• **EXERCISE DESCRIPTION**
Reproduce all the lines below exactly and omit the images.

• **GIVEN MATERIAL**
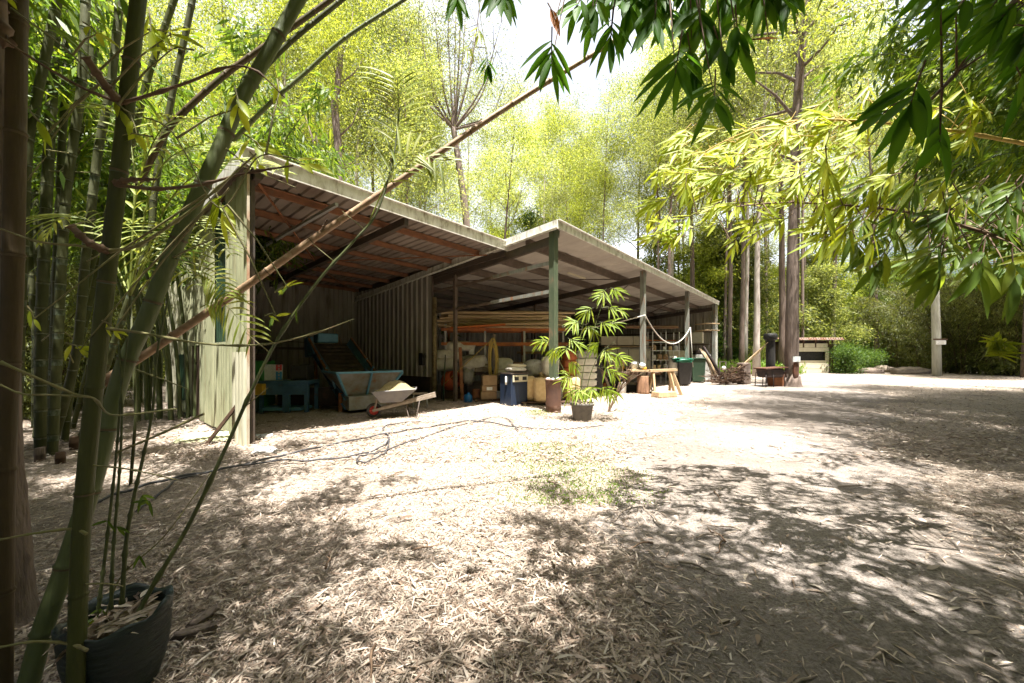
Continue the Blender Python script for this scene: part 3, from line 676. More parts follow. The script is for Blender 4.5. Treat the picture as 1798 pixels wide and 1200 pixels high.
# orange tub barrow, hose coil, jug, stick
t = thing('concrete_mixer', 'small orange drum mixer on a frame, between the rack and the mustard pole', 'mixer', GD(792, 12.6), R(20))
b = MB(); b.lathe([(.14, -.34), (.26, -.26), (.33, -.05), (.33, .08), (.22, .34), (.2, .34), (.3, .06), (.1, -.3)], c=(0, 0, .62), sides=22, M=Matrix.Rotation(R(62), 3, 'X') @ Matrix.Rotation(R(15), 3, 'Y')); b.build('drum', mat('orange_dull', (.36, .07, .02), (.28, .06, .02), scale=5, rough=.6), t)
for x in (-.3, .3):
    b = MB(); b.bar((x, .1, 0), (x * .9, .1, .75), .04, .04); b.build('leg', M['soot'], t)
    b = MB(); b.bar((x, -.35, 0), (x * .9, .1, .6), .04, .04); b.build('leg', M['soot'], t)
b = MB(); b.lathe([(.24, -.5), (.3, -.45), (.3, .4), (.22, .46)], c=(0, 0, .5), sides=18)
single(b, 'drum', M['soot'], 'dark upright drum standing behind the orange mixer', 'drum', GD(806, 13.2), 0)
b = MB(); b.tube([GD(778, 12.0), GD(782, 12.3, 1.5)], .018, 6); single(b, 'handle_stick', M['green_sheet'], 'thin pale-green handle leaning by the mustard pole', 'stick')
b = MB(); b.bar(GD(812, 12.2), GD(808, 12.3, 1.75), .1, .08); single(b, 'timber_prop', M['rust'], 'rough reddish timber prop upright before the rack', 'timber')
b = MB(); b.lathe([(.0, .0), (.12, .0), (.14, .04), (.14, .19), (.10, .25), (.045, .27), (.045, .31), (.0, .31)], sides=16, wob=.05, closed=True)
single(b, 'blue_jug', M['blue_plastic'], 'bright blue plastic jug on the shed floor left of the cartons', 'jug', GD(822, 11.7))
b = MB(); c0 = GD(866, 12.3, 0)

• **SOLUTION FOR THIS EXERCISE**
Continue the Blender Python script for this scene: part 3, from line 676. More parts follow. The script is for Blender 4.5. Treat the picture as 1798 pixels wide and 1200 pixels high.
# orange tub barrow, hose coil, jug, stick
t = thing('concrete_mixer', 'small orange drum mixer on a frame, between the rack and the mustard pole', 'mixer', GD(792, 12.6), R(20))
b = MB(); b.lathe([(.14, -.34), (.26, -.26), (.33, -.05), (.33, .08), (.22, .34), (.2, .34), (.3, .06), (.1, -.3)], c=(0, 0, .62), sides=22, M=Matrix.Rotation(R(62), 3, 'X') @ Matrix.Rotation(R(15), 3, 'Y')); b.build('drum', mat('orange_dull', (.36, .07, .02), (.28, .06, .02), scale=5, rough=.6), t)
for x in (-.3, .3):
    b = MB(); b.bar((x, .1, 0), (x * .9, .1, .75), .04, .04); b.build('leg', M['soot'], t)
    b = MB(); b.bar((x, -.35, 0), (x * .9, .1, .6), .04, .04); b.build('leg', M['soot'], t)
b = MB(); b.lathe([(.24, -.5), (.3, -.45), (.3, .4), (.22, .46)], c=(0, 0, .5), sides=18)
single(b, 'drum', M['soot'], 'dark upright drum standing behind the orange mixer', 'drum', GD(806, 13.2), 0)
b = MB(); b.tube([GD(778, 12.0), GD(782, 12.3, 1.5)], .018, 6); single(b, 'handle_stick', M['green_sheet'], 'thin pale-green handle leaning by the mustard pole', 'stick')
b = MB(); b.bar(GD(812, 12.2), GD(808, 12.3, 1.75), .1, .08); single(b, 'timber_prop', M['rust'], 'rough reddish timber prop upright before the rack', 'timber')
b = MB(); b.lathe([(.0, .0), (.12, .0), (.14, .04), (.14, .19), (.10, .25), (.045, .27), (.045, .31), (.0, .31)], sides=16, wob=.05, closed=True)
single(b, 'blue_jug', M['blue_plastic'], 'bright blue plastic jug on the shed floor left of the cartons', 'jug', GD(822, 11.7))
b = MB(); c0 = GD(866, 12.3, 0)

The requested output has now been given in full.